Estrategias para la privatización

Grupos de baja representatividad que no hacen del Estado su preocupación, sino su uso, atareados por el corto plazo, no deben arrogarse la atribución de negociar los recursos estatales que hoy forman el único patrimonio económico que puede ascender a fuente de financiamiento de políticas sociales. Sería una usurpación subastar lo ajeno sin la autoridad política y proyección suficientes.

La mayoría de gobiernos del Ecuador han sido manifestación de políticas de merodeadores. Por este fenómeno, cada quien ha gobernado para sí mismo. Pocos han sucedido a otros para romper y continuar, solo se lo ha hecho para suplir la falta y generalmente para anular adversarios.

De aquí que es importante definir estrategias. Una, respecto de la privatización, y señalar sus condiciones esenciales, principios que encaucen el destino de los recursos.

La privatización debe tener objetivos y el mayor es garantizar eficiencia, competencia y progreso técnico. La venta de un bien público no entraña la venta de la responsabilidad que tiene el Estado sobre el porvenir de ese bien.

El viejo poder político posee el don de la conveniencia para «hacer la ley», proteger la «moral de las circunstancias» y desconocer todo horizonte.   Así enfrenta el «pastel de las privatizaciones» con cierta avidez momentánea que reduce la ética -en la política- a la transparencia que fabrica.

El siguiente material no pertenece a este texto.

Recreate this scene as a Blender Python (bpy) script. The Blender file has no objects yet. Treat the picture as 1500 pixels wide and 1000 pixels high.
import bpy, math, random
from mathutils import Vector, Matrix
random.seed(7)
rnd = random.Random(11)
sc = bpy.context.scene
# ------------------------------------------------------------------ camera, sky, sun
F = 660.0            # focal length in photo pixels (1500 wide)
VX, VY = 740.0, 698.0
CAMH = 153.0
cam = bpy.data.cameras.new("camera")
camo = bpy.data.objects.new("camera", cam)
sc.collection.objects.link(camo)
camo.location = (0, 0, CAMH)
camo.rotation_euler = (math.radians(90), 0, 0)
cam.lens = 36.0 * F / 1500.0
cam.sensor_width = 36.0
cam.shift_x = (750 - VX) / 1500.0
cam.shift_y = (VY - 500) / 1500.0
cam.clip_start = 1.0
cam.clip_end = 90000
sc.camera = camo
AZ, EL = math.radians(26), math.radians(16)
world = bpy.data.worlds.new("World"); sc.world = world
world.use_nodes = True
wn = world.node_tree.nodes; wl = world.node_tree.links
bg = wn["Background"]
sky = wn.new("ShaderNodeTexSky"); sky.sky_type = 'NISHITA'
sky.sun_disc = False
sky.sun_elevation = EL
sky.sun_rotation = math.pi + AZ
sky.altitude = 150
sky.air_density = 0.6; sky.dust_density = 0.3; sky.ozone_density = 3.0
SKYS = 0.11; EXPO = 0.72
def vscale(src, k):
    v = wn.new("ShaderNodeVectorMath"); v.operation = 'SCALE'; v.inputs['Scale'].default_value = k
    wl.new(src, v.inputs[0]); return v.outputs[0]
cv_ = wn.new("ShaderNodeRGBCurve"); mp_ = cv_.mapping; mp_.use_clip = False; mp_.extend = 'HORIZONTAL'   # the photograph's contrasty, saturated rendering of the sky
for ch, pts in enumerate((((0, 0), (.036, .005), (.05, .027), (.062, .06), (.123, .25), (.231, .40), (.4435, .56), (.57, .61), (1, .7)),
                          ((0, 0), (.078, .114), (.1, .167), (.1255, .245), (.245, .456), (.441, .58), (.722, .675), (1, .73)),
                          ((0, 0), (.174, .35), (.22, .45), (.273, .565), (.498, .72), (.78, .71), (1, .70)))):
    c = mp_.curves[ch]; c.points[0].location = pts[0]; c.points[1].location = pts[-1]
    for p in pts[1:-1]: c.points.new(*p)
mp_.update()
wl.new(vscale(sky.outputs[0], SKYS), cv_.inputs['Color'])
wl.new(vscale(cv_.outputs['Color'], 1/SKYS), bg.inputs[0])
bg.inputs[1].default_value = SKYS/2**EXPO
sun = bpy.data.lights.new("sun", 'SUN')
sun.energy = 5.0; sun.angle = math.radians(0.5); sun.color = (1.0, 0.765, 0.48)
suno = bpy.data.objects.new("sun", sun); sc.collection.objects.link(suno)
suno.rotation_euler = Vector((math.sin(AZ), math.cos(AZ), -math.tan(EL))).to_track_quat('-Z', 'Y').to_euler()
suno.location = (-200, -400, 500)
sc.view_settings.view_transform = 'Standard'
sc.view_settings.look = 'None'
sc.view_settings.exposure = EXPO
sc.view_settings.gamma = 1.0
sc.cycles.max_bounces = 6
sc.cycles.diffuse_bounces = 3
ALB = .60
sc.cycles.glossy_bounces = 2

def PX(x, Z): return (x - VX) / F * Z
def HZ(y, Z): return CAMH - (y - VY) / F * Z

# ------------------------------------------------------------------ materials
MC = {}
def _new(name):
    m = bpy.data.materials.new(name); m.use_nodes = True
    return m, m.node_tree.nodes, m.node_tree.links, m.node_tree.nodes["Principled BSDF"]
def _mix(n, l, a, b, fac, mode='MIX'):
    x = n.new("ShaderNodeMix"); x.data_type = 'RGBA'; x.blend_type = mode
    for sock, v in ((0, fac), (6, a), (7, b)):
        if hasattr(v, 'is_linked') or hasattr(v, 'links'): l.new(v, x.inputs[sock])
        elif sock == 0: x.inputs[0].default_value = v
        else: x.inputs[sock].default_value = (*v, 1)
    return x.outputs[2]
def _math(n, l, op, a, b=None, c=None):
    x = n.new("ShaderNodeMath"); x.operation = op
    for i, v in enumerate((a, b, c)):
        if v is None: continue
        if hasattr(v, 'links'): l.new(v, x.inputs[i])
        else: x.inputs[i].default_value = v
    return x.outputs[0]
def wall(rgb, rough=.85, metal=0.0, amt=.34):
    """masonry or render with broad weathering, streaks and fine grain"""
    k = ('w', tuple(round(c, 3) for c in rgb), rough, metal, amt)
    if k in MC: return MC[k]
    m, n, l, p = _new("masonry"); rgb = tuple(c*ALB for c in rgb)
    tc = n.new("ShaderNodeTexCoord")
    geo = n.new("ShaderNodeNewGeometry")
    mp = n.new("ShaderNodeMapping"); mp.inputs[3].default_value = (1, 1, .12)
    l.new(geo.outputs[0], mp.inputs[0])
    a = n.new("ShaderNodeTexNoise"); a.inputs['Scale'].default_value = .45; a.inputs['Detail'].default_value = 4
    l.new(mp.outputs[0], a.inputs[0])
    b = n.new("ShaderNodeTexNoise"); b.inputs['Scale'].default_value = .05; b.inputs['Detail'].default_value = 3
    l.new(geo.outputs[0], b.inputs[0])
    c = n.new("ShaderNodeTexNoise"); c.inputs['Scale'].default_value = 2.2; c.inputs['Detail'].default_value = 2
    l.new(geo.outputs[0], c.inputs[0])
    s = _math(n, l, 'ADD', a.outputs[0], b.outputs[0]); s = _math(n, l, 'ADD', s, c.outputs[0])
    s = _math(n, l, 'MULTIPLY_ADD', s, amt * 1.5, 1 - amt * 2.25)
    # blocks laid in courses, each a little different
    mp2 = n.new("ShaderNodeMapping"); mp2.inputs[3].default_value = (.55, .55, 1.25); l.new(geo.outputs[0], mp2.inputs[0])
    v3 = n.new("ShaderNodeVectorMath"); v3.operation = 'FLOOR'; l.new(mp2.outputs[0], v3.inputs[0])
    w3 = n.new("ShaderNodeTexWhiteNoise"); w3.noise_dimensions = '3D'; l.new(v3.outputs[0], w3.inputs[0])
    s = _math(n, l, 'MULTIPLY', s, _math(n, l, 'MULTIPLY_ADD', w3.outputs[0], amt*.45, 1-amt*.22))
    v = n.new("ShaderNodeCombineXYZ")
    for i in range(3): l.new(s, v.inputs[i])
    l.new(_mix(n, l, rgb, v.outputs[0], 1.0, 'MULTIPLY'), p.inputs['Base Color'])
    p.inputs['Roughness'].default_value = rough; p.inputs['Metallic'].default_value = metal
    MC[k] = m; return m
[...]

La economía ecuatoriana que forjó un Estado atrasadamente empresario está abocada a un tipo de desarrollo mundial que contrae y reformula las funciones económicas estatales.   Pero, además, la ruina del Estado y de la élite política vuelven inevitable el cambio de propiedad del sector empresario estatal. Bajo las actuales condiciones es previsible la degradación técnica y organizativa de esas empresas.

La privatización de esa riqueza debe ser un medio para el desarrollo y ha de considerar a los sectores productivos del país en calidad de copartícipes para actualizar vínculos de conocimiento, información y administración tecnológica.

Los mandatarios que lleven adelante una tarea de esas dimensiones deberán haber sido elegidos en elecciones generales por ese programa y con esas atribuciones. Ellos serán los que estén en posesión de autoridad y plenos poderes para hacerlo. Han de cumplir un mandato real, expreso, no imaginario ni arbitrario.

No hacerlo así, resultaría una precipitación sobre la «dulce tarea de enajenar». Romper el marco de una restringida atribución, desde una chata comprensión de lo necesario, transfigura a la administración en imputable de abuso de poder.

Asimismo, la privatización no debe realizarse bajo anestesiamiento social logrado con causas de oportunidad, que han conseguido cierta insensibilidad colectiva para percibir lo trascendente, suspendido por el delirante consumo de moralina de corto plazo.

Los gobiernos interinos, incluido el actual, deben tener la paciencia de preparar -a mas de administrar- el inventario y la valoración de empresas estatales para que esa potencial privatización sea hecha por una auténtica delegación, en la que se pueda confiar, en la cual el pueblo advierta la política estratégica, en la que se sientan incorporados los intereses fundamentales de la nación.

En una representación así, dispuesta a ofrecer gran aliento al quehacer estatal, se habrían, cuando menos, tendido puentes entre la moral, la política, el derecho y la conciencia social.